What you will do - Extract all lines that hold the string "script".

Stored rows -
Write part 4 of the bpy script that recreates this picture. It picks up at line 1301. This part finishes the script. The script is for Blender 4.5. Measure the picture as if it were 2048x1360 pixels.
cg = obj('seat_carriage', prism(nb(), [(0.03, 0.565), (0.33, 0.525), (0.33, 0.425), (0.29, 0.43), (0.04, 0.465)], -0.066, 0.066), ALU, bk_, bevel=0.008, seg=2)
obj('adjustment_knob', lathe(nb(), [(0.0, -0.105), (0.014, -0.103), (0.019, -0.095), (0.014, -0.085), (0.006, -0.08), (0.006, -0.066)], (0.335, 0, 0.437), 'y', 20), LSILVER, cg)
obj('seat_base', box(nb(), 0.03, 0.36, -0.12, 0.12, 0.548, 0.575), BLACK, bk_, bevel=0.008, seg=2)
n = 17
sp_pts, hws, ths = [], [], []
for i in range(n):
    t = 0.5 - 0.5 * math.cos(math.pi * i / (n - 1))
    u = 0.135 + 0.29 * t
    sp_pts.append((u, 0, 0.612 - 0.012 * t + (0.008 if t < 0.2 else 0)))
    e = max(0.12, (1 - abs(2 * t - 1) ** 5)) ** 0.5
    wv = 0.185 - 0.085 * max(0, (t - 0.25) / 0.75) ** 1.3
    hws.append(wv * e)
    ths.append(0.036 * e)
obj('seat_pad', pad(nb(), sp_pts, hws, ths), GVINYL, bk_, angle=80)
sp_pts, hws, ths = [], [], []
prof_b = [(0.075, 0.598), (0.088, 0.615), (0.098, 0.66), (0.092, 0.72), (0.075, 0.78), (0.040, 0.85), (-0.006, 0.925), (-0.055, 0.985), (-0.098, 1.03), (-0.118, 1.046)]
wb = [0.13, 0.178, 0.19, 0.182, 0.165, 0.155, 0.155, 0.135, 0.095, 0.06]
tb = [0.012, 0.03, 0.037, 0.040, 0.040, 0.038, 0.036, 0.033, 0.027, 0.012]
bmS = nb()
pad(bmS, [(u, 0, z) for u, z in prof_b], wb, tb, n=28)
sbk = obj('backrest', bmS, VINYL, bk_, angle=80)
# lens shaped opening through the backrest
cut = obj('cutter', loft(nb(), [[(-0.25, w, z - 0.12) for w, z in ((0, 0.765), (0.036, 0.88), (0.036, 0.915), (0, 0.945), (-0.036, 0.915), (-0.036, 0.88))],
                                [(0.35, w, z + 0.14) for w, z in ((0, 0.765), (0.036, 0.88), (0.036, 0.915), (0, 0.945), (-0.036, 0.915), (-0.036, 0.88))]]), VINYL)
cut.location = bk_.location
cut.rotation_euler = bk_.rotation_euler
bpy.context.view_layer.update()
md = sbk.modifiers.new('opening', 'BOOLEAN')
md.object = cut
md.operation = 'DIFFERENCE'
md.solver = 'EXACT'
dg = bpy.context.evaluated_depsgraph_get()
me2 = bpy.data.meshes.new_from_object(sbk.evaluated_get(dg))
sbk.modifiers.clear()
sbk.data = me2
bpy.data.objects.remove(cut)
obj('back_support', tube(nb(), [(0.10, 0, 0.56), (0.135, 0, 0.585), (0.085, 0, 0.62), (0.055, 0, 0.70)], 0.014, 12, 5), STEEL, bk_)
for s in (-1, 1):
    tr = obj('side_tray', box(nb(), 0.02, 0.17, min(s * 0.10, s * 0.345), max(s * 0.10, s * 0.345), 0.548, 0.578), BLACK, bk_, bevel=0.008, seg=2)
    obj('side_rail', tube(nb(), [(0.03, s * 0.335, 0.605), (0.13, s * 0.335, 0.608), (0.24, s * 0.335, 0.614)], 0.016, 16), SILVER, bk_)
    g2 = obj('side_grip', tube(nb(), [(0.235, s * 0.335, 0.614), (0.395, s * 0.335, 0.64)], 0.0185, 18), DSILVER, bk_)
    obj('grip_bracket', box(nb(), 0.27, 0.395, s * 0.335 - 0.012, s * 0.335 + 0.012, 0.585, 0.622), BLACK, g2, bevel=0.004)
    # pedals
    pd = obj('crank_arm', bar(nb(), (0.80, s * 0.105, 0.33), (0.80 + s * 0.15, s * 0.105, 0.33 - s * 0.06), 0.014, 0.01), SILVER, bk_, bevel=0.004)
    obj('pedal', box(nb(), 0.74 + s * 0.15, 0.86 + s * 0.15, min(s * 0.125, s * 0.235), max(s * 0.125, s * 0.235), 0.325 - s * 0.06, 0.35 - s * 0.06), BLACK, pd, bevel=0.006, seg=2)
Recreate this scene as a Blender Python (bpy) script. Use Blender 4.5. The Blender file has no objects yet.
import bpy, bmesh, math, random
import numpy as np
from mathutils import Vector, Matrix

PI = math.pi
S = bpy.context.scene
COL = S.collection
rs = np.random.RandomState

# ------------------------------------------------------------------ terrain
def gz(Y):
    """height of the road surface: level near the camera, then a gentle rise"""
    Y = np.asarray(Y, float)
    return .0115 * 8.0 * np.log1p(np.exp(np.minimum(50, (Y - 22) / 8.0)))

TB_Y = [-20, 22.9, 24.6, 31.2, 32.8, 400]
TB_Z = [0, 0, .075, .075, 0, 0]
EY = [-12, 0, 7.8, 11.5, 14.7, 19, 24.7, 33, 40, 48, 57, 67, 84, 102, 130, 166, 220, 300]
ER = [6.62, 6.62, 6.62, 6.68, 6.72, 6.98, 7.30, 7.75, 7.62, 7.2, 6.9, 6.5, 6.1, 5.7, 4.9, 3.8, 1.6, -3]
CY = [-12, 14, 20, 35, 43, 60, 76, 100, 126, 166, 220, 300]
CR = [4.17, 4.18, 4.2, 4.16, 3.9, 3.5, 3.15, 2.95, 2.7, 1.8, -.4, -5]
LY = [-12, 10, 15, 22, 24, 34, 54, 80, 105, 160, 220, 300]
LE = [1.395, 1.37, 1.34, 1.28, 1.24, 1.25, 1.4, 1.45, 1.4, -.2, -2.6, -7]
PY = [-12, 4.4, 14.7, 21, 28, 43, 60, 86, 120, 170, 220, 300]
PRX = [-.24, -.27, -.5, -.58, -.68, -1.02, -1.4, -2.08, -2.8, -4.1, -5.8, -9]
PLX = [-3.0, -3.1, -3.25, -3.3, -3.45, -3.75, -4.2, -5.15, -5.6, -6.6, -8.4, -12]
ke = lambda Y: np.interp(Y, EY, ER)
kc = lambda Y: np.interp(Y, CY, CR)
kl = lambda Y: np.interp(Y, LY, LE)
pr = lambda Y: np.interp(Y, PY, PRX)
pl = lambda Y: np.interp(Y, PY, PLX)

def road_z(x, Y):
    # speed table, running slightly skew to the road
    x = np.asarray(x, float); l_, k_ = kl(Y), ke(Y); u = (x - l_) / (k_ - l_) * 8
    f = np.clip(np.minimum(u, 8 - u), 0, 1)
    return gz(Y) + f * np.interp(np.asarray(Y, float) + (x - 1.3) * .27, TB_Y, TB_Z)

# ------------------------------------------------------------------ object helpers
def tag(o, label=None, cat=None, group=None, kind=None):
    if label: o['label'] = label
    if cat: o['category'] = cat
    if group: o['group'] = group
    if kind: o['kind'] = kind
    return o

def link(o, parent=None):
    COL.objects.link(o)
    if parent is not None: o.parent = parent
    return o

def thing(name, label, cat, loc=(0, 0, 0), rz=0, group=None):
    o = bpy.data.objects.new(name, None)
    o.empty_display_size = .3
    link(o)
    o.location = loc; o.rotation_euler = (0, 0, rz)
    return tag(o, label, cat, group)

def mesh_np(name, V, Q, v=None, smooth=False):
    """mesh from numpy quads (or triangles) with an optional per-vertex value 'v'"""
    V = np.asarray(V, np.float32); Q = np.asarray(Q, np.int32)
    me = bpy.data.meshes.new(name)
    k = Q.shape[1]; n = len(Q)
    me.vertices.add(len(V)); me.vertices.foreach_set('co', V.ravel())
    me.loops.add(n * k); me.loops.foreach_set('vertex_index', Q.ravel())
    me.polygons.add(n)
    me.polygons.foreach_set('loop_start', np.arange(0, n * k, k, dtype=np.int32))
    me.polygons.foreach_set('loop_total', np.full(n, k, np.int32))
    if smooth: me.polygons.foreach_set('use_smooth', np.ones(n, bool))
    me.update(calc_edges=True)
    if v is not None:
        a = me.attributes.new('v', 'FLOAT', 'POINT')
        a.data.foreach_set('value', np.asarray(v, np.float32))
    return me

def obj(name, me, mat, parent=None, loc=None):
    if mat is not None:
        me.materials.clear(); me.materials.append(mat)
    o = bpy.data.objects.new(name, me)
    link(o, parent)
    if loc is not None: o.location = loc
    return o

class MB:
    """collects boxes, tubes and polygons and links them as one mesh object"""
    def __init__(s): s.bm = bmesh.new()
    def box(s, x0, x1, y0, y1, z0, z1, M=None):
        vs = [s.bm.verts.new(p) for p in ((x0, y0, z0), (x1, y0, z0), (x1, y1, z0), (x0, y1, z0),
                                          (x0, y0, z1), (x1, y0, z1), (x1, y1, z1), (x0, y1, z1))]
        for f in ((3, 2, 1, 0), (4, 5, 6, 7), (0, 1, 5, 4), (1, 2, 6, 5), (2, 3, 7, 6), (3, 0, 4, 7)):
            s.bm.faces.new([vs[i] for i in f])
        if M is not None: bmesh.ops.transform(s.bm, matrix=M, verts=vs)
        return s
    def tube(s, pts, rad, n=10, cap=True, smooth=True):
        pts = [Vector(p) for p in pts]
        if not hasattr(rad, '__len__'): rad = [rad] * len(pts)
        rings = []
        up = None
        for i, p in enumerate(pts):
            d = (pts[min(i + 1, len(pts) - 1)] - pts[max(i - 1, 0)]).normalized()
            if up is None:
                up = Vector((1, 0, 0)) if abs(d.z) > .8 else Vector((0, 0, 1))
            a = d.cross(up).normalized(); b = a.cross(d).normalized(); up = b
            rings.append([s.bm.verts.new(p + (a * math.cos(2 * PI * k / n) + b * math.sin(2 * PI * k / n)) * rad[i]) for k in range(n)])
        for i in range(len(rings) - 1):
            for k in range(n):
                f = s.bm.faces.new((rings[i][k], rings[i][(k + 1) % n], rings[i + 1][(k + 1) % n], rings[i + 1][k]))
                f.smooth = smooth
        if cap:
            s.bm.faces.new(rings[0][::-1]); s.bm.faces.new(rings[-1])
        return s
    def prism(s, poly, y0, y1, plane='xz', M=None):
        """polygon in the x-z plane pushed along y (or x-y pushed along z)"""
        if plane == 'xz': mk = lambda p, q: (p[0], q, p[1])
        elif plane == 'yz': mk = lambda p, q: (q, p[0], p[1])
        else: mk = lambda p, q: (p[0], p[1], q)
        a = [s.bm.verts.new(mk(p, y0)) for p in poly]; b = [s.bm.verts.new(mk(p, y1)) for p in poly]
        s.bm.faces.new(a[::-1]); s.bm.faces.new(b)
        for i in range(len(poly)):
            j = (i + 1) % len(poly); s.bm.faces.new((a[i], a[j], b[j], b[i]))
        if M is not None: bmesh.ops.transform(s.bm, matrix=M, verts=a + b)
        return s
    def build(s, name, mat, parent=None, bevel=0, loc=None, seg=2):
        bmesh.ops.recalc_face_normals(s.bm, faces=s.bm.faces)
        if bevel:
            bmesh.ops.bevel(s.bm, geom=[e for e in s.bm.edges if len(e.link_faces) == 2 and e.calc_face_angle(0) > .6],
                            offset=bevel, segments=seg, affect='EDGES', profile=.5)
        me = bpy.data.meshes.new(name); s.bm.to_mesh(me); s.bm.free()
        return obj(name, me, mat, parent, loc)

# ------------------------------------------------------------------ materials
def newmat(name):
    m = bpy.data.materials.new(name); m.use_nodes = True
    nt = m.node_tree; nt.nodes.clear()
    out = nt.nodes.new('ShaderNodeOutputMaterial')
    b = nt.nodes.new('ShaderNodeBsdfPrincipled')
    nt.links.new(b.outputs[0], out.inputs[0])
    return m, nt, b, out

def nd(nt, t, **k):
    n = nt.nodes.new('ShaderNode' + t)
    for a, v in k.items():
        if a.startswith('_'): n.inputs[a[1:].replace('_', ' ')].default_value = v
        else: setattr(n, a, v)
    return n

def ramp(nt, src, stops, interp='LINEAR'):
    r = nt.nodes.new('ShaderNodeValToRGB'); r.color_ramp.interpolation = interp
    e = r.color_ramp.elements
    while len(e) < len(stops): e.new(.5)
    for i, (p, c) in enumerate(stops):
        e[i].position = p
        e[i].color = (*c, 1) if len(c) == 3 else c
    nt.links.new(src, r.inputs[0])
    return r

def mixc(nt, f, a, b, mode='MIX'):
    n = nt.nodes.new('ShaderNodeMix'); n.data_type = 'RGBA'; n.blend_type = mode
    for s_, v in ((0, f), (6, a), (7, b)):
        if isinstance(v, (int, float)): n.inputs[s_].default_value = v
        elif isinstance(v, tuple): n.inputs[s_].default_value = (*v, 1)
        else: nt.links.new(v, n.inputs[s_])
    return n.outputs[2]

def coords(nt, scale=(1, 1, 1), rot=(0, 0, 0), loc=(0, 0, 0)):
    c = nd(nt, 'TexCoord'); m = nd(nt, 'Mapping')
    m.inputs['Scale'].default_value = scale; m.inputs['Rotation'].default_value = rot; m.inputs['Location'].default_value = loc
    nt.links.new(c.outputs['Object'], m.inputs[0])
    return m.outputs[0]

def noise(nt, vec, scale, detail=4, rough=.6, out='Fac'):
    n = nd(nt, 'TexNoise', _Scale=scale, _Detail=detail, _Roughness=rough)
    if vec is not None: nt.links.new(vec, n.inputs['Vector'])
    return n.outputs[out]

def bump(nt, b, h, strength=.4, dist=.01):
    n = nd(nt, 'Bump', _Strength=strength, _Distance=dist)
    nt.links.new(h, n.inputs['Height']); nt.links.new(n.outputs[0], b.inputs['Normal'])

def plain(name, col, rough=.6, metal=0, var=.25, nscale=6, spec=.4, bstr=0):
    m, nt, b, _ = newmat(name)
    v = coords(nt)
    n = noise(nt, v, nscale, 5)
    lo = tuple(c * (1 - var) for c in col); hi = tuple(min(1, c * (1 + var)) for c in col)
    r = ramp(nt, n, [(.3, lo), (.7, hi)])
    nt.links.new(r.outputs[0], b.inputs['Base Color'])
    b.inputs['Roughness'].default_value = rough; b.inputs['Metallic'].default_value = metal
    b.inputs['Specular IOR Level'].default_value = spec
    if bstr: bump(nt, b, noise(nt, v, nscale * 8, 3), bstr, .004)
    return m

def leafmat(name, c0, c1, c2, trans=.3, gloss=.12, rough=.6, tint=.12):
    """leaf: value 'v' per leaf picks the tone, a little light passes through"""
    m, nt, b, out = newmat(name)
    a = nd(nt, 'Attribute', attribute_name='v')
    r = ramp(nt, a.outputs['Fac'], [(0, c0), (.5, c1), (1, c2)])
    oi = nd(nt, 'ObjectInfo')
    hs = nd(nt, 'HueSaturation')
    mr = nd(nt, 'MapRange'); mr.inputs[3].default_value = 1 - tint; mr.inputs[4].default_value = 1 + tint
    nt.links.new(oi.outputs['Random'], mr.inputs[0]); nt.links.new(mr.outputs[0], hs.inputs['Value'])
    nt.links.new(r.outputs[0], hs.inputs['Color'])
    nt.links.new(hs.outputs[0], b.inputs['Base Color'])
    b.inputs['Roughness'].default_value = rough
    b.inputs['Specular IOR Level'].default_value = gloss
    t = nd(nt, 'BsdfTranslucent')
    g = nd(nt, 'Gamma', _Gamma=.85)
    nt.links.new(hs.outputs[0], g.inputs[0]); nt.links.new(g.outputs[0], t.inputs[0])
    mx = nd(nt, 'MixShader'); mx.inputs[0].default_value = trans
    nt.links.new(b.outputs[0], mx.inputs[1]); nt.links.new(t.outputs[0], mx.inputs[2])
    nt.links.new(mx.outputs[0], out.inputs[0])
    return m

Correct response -
Write part 4 of the bpy script that recreates this picture. It picks up at line 1301. This part finishes the script. The script is for Blender 4.5. Measure the picture as if it were 2048x1360 pixels.
Recreate this scene as a Blender Python (bpy) script. Use Blender 4.5. The Blender file has no objects yet.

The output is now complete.